Half-Arsed Halloween

 

I love a sunburnt country, a land of sweeping plains, of rugged mountain ranges and celebrations oh so lame…Yep, Halloween in Perth, which our family filled suburb does actually get into (for this hemisphere). It’s stinking hot of course so the kids have to either sweat it out in their animal-themed-onesies, or get eaten alive by mozzies in their too-sexy-for-a-six-year-old witches outfits. The truth is they are mostly dressed in neither, there is just a lot of torn up old clothes with semi-white chalked faces. This really is the lucky country; even the zombies here look fit and well. Kudos to my husband though who went to the enormous effort of making a hole in the bottom of the treat-giving box so when the kids grabbed a lolly, his hand came out and grabbed them with a OOOOOOHAAAAHAAAAA! It was actually pretty frickin scary and the first kid that he did it to completely shat his half-arsed costume (although was it a costume?

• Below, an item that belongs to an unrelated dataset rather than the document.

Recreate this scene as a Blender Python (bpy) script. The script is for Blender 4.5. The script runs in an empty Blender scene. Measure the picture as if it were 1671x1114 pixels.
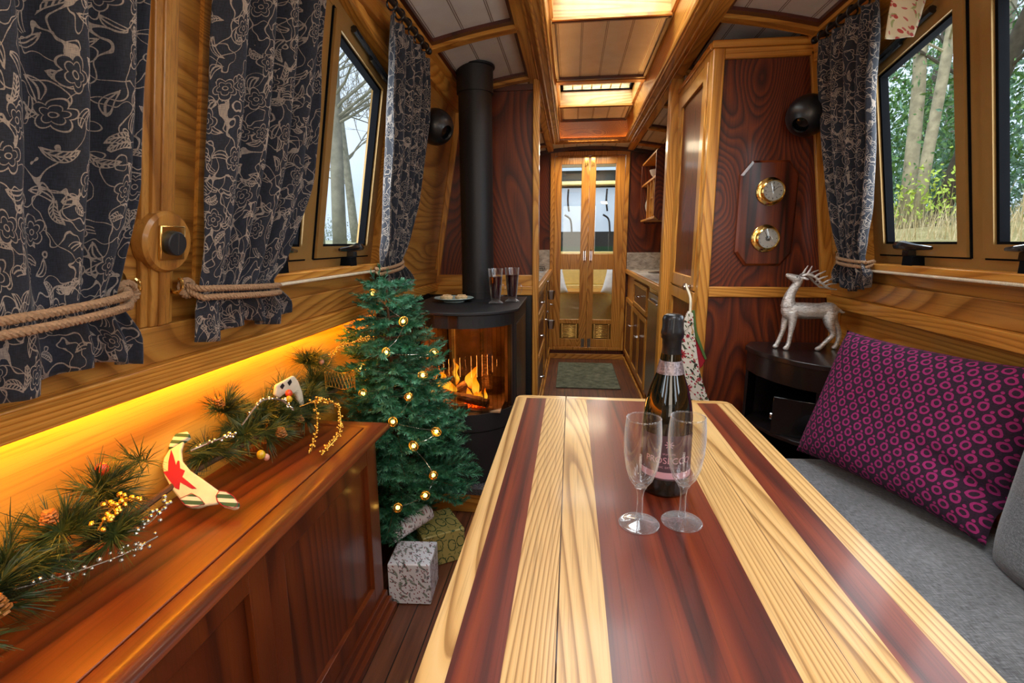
import bpy, bmesh, math, random
from mathutils import Vector, Matrix, Quaternion
from mathutils import noise as mnoise
random.seed(11)
PI = math.pi
SC = bpy.context.scene
COL = SC.collection
XC = .155                      # the boat's centre line

def hw(z):                     # half width of the cabin, leaning in towards the roof
    return .925 - .17 * (z - .9)
def wx(side, z, off=0.0):      # x of the cabin side (off > 0 goes outwards)
    return XC + side * (hw(z) + off)
def ceil_z(x):
    return 1.99 - .17 * (x - XC) ** 2

# ------------------------------------------------------------------ mesh builder
class MB:
    def __init__(s): s.v = []; s.f = []; s.m = []; s.uv = []; s.cur = 0
    def add(s, vs, fs, uvs=None):
        b = len(s.v); s.v += [tuple(p) for p in vs]
        for i, f in enumerate(fs):
            s.f.append(tuple(b + k for k in f)); s.m.append(s.cur)
            s.uv.append(uvs[i] if uvs else None)
    def hexa(s, p):            # 8 points: bottom loop then top loop
        s.add(p, [(3, 2, 1, 0), (4, 5, 6, 7), (0, 1, 5, 4), (1, 2, 6, 5), (2, 3, 7, 6), (3, 0, 4, 7)])
    def box(s, x0, x1, y0, y1, z0, z1):
        x0, x1 = sorted((x0, x1)); y0, y1 = sorted((y0, y1)); z0, z1 = sorted((z0, z1))
        s.hexa([(x0, y0, z0), (x1, y0, z0), (x1, y1, z0), (x0, y1, z0), (x0, y0, z1), (x1, y0, z1), (x1, y1, z1), (x0, y1, z1)])
    def obox(s, c, size, M):   # oriented box, M = 3x3 or 4x4 rotation
        a, b, d = [k / 2 for k in size]
        P = [(-a, -b, -d), (a, -b, -d), (a, b, -d), (-a, b, -d), (-a, -b, d), (a, -b, d), (a, b, d), (-a, b, d)]
        s.hexa([Vector(c) + M @ Vector(p) for p in P])
    def prism(s, poly, lo, hi, axis='z'):  # poly of 2-D points extruded along axis
        n = len(poly)
        def mk(p, t):
            return {'z': (p[0], p[1], t), 'y': (p[0], t, p[1]), 'x': (t, p[0], p[1])}[axis]
        vs = [mk(p, lo) for p in poly] + [mk(p, hi) for p in poly]
        fs = [tuple(range(n))[::-1], tuple(range(n, 2 * n))]
        fs += [(i, (i + 1) % n, n + (i + 1) % n, n + i) for i in range(n)]
        s.add(vs, fs)
    def prism3(s, poly3, vec): # 3-D planar loop extruded by a vector
        n = len(poly3); v = Vector(vec)
        vs = [Vector(p) for p in poly3] + [Vector(p) + v for p in poly3]
        fs = [tuple(range(n))[::-1], tuple(range(n, 2 * n))]
        fs += [(i, (i + 1) % n, n + (i + 1) % n, n + i) for i in range(n)]
        s.add(vs, fs)
    def tube(s, path, r, n=8, cap=True, closed=False):
        P = [Vector(p) for p in path]; m = len(P)
        R = r if isinstance(r, (list, tuple)) else [r] * m
        T = []
        for i in range(m):
            a = P[(i - 1) % m] if closed or i > 0 else P[i]
            b = P[(i + 1) % m] if closed or i < m - 1 else P[i]
            t = (b - a); T.append(t.normalized() if t.length > 1e-9 else Vector((0, 0, 1)))
        up = Vector((0, 0, 1)) if abs(T[0].z) < .9 else Vector((1, 0, 0))
        nrm = T[0].cross(up).normalized(); vs = []
        for i in range(m):
            if i > 0:
                nrm = (nrm - T[i] * nrm.dot(T[i]))
                nrm = nrm.normalized() if nrm.length > 1e-6 else T[i].orthogonal().normalized()
            bn = T[i].cross(nrm)
            for k in range(n):
                a = 2 * PI * k / n
                vs.append(P[i] + (nrm * math.cos(a) + bn * math.sin(a)) * R[i])
        fs = []
        for i in range(m if closed else m - 1):
            j = (i + 1) % m
            for k in range(n):
                fs.append((i * n + k, i * n + (k + 1) % n, j * n + (k + 1) % n, j * n + k))
        if cap and not closed:
            fs.append(tuple(range(n))[::-1]); fs.append(tuple(range((m - 1) * n, m * n)))
        s.add(vs, fs)
    def lathe(s, prof, c=(0, 0, 0), n=32, axis=(0, 0, 1), closed=False, a0=0, a1=2 * PI):
        q = Vector((0, 0, 1)).rotation_difference(Vector(axis).normalized()); c = Vector(c)
        full = abs(a1 - a0 - 2 * PI) < 1e-6; m = len(prof); cols = n if full else n + 1; vs = []
        for k in range(cols):
            a = a0 + (a1 - a0) * k / n
            for r, z in prof: vs.append(c + q @ Vector((r * math.cos(a), r * math.sin(a), z)))
        fs = []
        for k in range(n):
            k2 = (k + 1) % cols
            for i in range(m if closed else m - 1):
                j = (i + 1) % m
                if prof[i][0] < 1e-7 and prof[j][0] < 1e-7: continue
                if prof[i][0] < 1e-7: fs.append((k * m + i, k2 * m + j, k * m + j))
                elif prof[j][0] < 1e-7: fs.append((k * m + i, k2 * m + i, k * m + j))
                else: fs.append((k * m + i, k2 * m + i, k2 * m + j, k * m + j))
        s.add(vs, fs)
    def ball(s, c, r, n=16, sc=(1, 1, 1), M=None):
        m = max(4, n // 2); vs = []; c = Vector(c)
        for i in range(m + 1):
            t = PI * i / m
            for k in range(n):
                a = 2 * PI * k / n
                p = Vector((r * sc[0] * math.sin(t) * math.cos(a), r * sc[1] * math.sin(t) * math.sin(a), r * sc[2] * math.cos(t)))
                vs.append(c + (M @ p if M else p))
        fs = [(i * n + k, (i + 1) * n + k, (i + 1) * n + (k + 1) % n, i * n + (k + 1) % n) for i in range(m) for k in range(n)]
        s.add(vs, fs)
    def grid(s, fn, nu, nv, uvfn=None):
        vs = [fn(i / nu, j / nv) for j in range(nv + 1) for i in range(nu + 1)]
        fs = []; uvs = []
        for j in range(nv):
            for i in range(nu):
                a = j * (nu + 1) + i
                fs.append((a, a + 1, a + nu + 2, a + nu + 1))
                c = [(i / nu, j / nv), ((i + 1) / nu, j / nv), ((i + 1) / nu, (j + 1) / nv), (i / nu, (j + 1) / nv)]
                uvs.append([uvfn(*q) if uvfn else q for q in c])
        s.add(vs, fs, uvs)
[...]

He was in his high school uniform with a bloody nose and a black eye - I couldn’t even assume it was make up because he looked like the sort of kid that would get punched in the face…a lot).

By the second group of trick or treater’s my gloriously Australian (read apathetic) husband had already run out of spooky steam and didn’t feel like repeating the hand-in-the-box hilarity. ‘It’s too much work’ he said and walked past them to water the garden. For the rest of the night we just had a treat box with a hole in the bottom that hemorrhaged lollies as we walked up the hallway. Despite all this I am a contented supporter of our version of Halloween (although that might be the 17 mini-Twix talking). I would definitely be on Team Bah Humbug if our October 31st exploded into the enormity of the North American celebration. They claimed it and they can have it. I’m happy that our little people got to go to a handful of houses wearing something from their dress up box, see their buddies on the street, and come back an hour later with a bucket full of sugary joy and a smile bigger than their head. Cue happy, innocent, stress free, pressure free, childhood memory. I only hope that in a few years time nothing will have changed and my kids can still do the low-key wander around the neighbourhood knocking for treats, even in their school uniform and after being punched in the face.

This is the doorknob, and the extent of the decorations.

This is the doorknob, and the extent of the decorations.